GP for Control

Control problems are attractive for GP because the controller is naturally a program. A controller maps state to action:

$$u_t=f(s_t)$$

Thus, we can use GP to evolve threshold logic, arithmetic combinations of sensor readings, nonlinear feedback laws, and conditional policies.

Consider the classic cartpole problem:

Failure occurs if $\left|{\theta }_t\right|>{\theta }_{\text{max}}$ or $\left|x_t\right|>x_{\text{max}}$. Basically, the pole must stay near upright and within the track.

The state is:

$$s=(x,\dot{x},\theta ,\dot{\theta })$$

GP evolves a controller of the form:

$$u=f(x,\dot{x},\theta ,\dot{\theta })$$

We can have the output either be a discrete force $\{-10,+10\}$, or a continuous form in a bounded interval.

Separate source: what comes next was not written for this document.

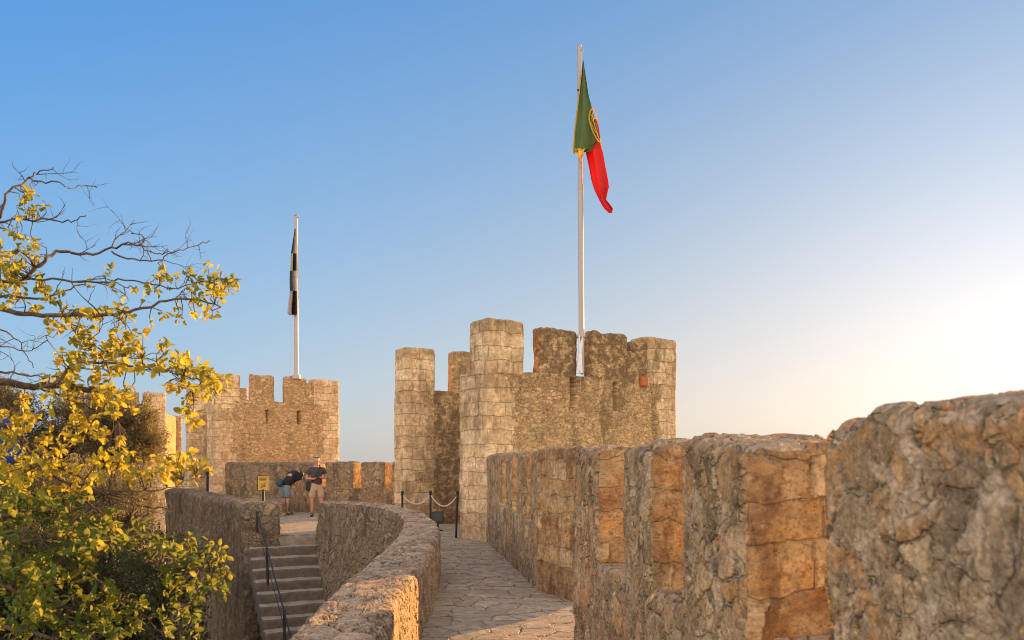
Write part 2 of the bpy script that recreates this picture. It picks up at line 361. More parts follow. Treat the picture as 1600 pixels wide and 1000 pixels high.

We can then define a survival-based fitness:

$$F=\text{number of timesteps before failure}$$

or a reward-based fitness:

$$\begin{array}{rl}F& =\sum _{t=0}^T{r}_t\\ r_t& =1-\alpha \left|{\theta }_t\right|-\beta \left|x_t\right|\end{array}$$

where we are basically rewarding 1 for each step staying alive, with penalties for large angles and displacements. This encourages both stability and control stability.